Hey, so it’s been a while, hasn’t it? I’ve been getting my data where I can, but until today there hasn’t been a nice enough connection for me to post at my leisure. This all changes starting today, and yes I will post about my first week in China over the next few days.
But let me tell you about my day. Today was the opening ceremony for the School of Foreign Languages at SYSU’s Zhuhai campus. Rachelle had to attend, and of course, that meant I did as well. We woke up bright and early and prepared ourselves for the day with coffee and kiwifruit on the balcony. It was a cool, breezy day–the first we had encountered thus far in Guangzhou. We met Jenny and the German teacher in front of the SFL building and waited for the rest of the faculty to arrive. We’re always so early! Well, except when we’re not. Anyway.
It was a fairly nice bus ride–long, but we got to see a lot of China outside of Guangzhou. Spoiler, even outside the city there’s construction everywhere. I found it hard to imagine how the little agricultural patches could coexist with the high-rises being built just on their edges, but they seemed to be working just fine. I’m sure that it wasn’t quite so simple as that, but I’m just giving you the drive-by view. The scenery was beautiful and I do wish I had taken more pictures, but I didn’t. Maybe next time.
We finally arrived at the Zhuhai campus. I had looked it up on Baidu and Google maps and image searches, and heard that it was essentially one giant building, and it was true. The ground floor was really just shops and banks and bike parking around giant support pillars, and the rest was around four stories suspended in midair for what looked like a quarter-mile, at least. We gaggled along to the second floor, I tried my damnedest not to hit my head on anything, and after a quick restroom break and some taking-in of the views, we filed into a lecture hall of some sort.
Oh, here are some of the aforementioned views.
Yeah, my phone camera seems to be a bit blurry. Meh.
There were a bunch of speeches and the event was MC’d by a guy who reminded me of a Chinese Steve Buscemi. Then the English department all went into another room and the teachers all introduced themselves and there was a speech speech speech. It was mostly in Chinese, which I’m still terrible at, so I can’t say much more about it. THIS IS NOT THE INTERESTING PART.

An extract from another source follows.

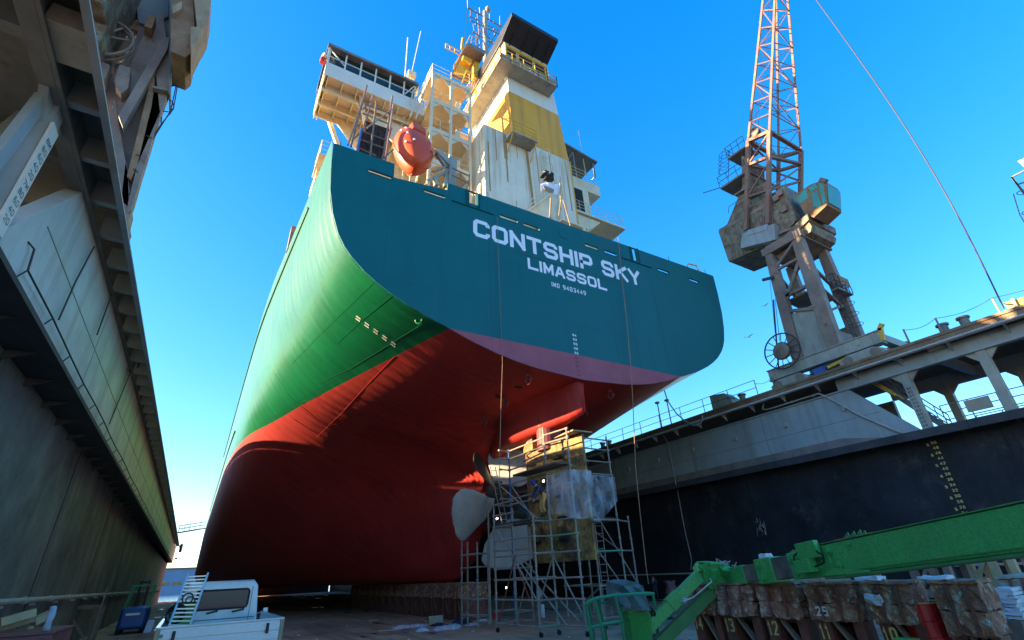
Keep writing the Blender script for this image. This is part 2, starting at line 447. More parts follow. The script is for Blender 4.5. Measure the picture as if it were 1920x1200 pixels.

LUNCH, HOWEVER, MIGHT BE. We got back into the bus and headed to a restaurant located pretty much across the street. Food was served in what I assume to be the common fancy-Cantonese style, based on my prior experience (you’ll read about it later I’m sure). I noticed that in addition to the chopsticks, we all had an additional wooden ‘stabby stick.’ I was informed that this was for snails. And sure enough, the first thing to come out was a plate full of snails. Stab, pull, pop, munch. Not too bad. Much like clams or other similar molluscs, but these had a bit of an aftertaste if you chewed too long. Their shells were plenty cool though.
From there, the plates kept coming. There was some sort of freshwater fish that nobody could recall the English name of (mighty tasty though). At the same time there was a plate of random bird chunks which I was told were pigeon. Also not bad. Chicken feet came out next. Uh… I tried one, and it wasn’t terrible, but it was a little too bony and gelatinous for my taste. The beer kept coming–if you didn’t refill your glass, someone nearby would, and if they didn’t a waitress would come by–and the rest of the meal isn’t quite as clear, but there was a mushroom stew with seafood, a beef with peppers and leeks, some greens, some great big pieces of daikon with goose pieces, buns stuffed with either savory meat or sweet pineapple filling (which Rachelle said tasted a bit like bubble gum), a tofu and pumpkin dish, and probably a few more I’m sure I forgot. By the end of the meal, I was half-staggering, half-waddling back onto the bus.
The itis, Cantonese style.
On the way back I got a shitton of text messages in Chinese and then my phone stopped working. Apparently, although my SIM card allows me 200MB of data per month (I know, right?) my phone is still in “use ALL the data!” mode. And that’s how I drained every last yuan on my card in two days. Son of a bitch.
We arrived back, and Paul took us to the networking center to set up our Internet accounts. It was madness, but we got everything working which is why you are reading this. Yay. The following is on the doors of the helpdesk office, and made my head explode.
Indeed.
Oh, I forgot to mention. The class (which you would have known about had I been posting regularly up to this point) which was supposed to start Sunday, has been moved to Saturday. I am teaching this class. It is five-ish hours long and starts first thing tomorrow morning, and so why the hell am I still here on the internet? Fortunately, my predecessor had some good lesson plans which I could shamelessly rip off build my course around.